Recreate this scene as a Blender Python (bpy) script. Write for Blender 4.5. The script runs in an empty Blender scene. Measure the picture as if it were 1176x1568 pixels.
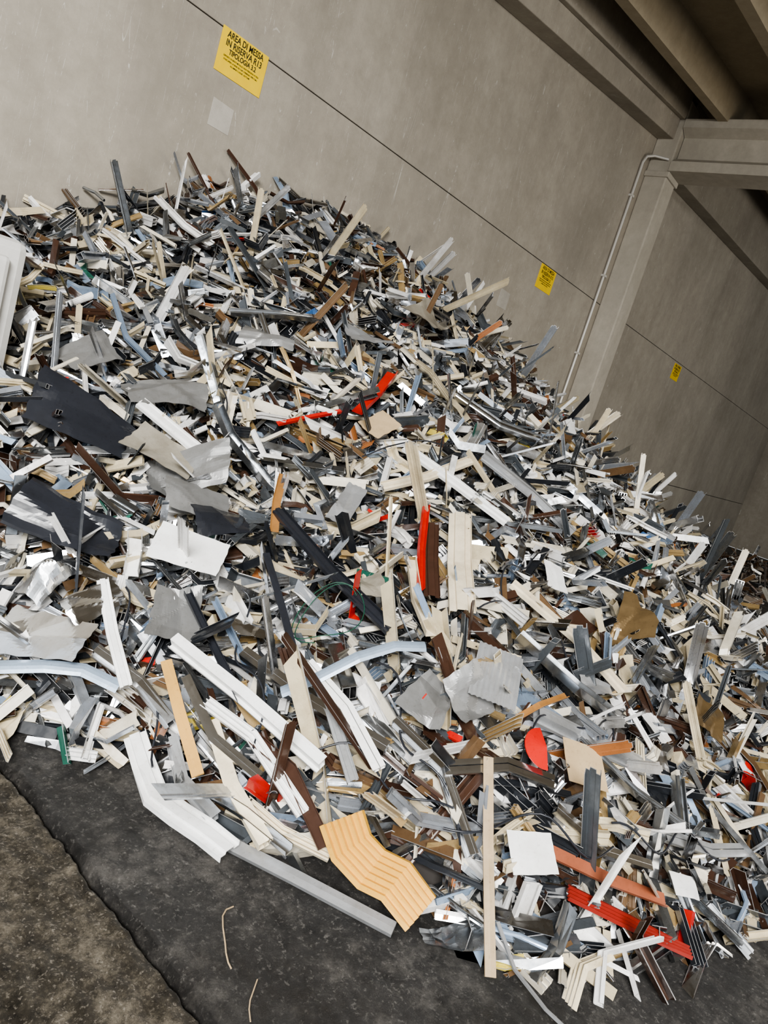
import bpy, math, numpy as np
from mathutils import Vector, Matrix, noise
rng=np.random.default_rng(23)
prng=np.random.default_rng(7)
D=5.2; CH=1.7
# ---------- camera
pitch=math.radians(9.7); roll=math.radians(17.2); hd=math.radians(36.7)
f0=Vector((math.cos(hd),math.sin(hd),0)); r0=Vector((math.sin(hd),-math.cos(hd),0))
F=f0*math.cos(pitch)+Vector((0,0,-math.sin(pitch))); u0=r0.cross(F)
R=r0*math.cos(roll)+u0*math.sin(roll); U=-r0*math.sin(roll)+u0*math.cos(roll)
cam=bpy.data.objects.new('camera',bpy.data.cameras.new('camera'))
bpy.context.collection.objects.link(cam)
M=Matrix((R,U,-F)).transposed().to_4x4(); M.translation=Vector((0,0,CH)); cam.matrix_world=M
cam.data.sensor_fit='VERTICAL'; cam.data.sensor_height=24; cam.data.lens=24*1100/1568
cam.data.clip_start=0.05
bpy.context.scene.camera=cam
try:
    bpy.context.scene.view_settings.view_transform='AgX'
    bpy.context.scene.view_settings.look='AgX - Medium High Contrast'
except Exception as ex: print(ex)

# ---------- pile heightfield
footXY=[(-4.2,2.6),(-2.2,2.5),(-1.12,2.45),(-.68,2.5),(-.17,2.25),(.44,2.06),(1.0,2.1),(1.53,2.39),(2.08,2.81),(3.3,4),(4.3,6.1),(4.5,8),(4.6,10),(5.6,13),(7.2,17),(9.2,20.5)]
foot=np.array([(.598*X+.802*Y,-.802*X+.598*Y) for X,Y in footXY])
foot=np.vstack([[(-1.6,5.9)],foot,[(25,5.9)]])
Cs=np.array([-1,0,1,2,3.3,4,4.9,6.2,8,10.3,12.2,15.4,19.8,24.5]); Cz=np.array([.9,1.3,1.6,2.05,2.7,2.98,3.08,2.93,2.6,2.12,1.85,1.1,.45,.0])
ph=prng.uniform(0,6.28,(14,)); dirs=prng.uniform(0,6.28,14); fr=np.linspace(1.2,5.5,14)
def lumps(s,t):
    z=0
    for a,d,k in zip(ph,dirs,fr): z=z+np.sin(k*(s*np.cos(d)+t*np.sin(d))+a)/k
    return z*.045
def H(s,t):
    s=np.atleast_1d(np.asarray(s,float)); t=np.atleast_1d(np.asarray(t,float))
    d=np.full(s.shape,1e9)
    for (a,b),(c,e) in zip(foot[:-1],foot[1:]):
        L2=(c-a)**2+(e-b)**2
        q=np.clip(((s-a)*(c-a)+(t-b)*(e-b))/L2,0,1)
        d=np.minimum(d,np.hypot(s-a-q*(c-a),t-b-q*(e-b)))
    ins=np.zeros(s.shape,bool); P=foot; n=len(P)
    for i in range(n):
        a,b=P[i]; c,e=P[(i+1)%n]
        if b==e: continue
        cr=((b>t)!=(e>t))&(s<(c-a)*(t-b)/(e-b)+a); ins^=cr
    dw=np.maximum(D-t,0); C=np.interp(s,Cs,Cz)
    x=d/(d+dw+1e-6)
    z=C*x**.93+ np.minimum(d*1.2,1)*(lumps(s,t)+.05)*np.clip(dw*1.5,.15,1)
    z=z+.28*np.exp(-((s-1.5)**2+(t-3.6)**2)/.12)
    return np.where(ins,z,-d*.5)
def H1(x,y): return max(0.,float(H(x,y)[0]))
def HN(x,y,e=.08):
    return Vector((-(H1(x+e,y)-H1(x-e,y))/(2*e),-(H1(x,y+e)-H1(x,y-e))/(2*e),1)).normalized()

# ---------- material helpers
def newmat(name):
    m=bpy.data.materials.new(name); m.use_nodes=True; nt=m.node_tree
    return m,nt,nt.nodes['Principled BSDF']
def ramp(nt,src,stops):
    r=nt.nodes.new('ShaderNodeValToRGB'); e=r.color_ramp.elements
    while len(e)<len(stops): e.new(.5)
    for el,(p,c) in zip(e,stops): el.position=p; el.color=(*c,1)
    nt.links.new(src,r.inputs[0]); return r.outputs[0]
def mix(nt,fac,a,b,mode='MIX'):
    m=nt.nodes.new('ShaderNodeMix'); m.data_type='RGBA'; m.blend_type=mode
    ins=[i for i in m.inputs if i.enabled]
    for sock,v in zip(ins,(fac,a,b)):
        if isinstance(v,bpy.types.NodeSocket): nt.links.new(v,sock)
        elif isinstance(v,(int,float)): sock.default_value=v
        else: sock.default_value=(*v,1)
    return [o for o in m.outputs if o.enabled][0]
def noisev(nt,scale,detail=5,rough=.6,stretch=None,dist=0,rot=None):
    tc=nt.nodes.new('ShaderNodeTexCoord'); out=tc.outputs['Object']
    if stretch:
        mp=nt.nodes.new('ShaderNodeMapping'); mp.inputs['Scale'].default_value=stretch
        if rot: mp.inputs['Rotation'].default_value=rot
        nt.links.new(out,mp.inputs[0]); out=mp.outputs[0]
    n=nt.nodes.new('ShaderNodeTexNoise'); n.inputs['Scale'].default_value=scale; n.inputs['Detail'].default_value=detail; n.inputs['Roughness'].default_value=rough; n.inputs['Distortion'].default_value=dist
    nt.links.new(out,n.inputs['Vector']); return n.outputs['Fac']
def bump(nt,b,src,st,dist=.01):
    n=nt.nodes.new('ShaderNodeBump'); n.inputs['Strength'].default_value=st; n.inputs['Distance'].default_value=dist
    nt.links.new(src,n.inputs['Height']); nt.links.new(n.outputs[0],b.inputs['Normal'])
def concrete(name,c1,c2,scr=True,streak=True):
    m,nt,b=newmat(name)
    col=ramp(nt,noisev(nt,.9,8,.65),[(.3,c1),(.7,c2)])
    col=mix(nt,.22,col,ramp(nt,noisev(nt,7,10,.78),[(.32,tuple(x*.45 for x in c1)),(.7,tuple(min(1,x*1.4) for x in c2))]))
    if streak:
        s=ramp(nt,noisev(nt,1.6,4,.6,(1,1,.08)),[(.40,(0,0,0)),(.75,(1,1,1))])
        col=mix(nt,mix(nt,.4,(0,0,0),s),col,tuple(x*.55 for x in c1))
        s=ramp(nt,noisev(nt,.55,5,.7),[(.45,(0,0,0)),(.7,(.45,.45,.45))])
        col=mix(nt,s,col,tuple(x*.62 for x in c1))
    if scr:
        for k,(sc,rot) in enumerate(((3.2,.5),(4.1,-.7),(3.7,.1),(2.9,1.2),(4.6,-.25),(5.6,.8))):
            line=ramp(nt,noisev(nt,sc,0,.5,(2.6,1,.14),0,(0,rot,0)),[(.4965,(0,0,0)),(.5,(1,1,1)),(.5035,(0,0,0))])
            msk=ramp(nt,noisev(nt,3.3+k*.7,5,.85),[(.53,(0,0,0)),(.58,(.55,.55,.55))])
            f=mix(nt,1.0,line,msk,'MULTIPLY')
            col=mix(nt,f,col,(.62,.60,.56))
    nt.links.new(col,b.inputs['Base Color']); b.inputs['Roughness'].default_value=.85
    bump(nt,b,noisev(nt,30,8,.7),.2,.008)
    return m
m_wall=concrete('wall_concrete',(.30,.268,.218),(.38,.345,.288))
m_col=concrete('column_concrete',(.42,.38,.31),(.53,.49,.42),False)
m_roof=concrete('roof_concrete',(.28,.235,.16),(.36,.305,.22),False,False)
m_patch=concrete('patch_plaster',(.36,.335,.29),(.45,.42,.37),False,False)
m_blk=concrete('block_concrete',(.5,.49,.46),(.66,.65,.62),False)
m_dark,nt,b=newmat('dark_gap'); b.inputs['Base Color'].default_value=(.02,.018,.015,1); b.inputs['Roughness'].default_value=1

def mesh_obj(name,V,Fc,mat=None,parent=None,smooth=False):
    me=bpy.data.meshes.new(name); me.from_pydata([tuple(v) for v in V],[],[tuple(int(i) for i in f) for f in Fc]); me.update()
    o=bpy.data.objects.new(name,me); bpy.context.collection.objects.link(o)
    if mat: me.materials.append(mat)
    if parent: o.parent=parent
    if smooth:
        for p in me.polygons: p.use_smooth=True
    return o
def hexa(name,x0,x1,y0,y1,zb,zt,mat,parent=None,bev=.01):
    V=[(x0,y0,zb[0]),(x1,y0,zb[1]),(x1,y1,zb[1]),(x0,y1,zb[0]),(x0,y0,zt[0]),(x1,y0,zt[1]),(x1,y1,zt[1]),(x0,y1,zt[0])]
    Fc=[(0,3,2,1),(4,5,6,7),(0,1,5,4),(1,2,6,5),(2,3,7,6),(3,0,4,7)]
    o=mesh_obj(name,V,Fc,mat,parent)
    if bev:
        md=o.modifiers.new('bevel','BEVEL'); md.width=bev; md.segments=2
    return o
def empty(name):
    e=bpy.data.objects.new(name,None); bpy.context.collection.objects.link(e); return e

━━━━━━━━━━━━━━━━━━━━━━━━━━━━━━

Exercise brief: Look above for every line with the word "scene" and copy it.

The response:
Recreate this scene as a Blender Python (bpy) script. Write for Blender 4.5. The script runs in an empty Blender scene. Measure the picture as if it were 1176x1568 pixels.
bpy.context.scene.camera=cam
    bpy.context.scene.view_settings.view_transform='AgX'
    bpy.context.scene.view_settings.look='AgX - Medium High Contrast'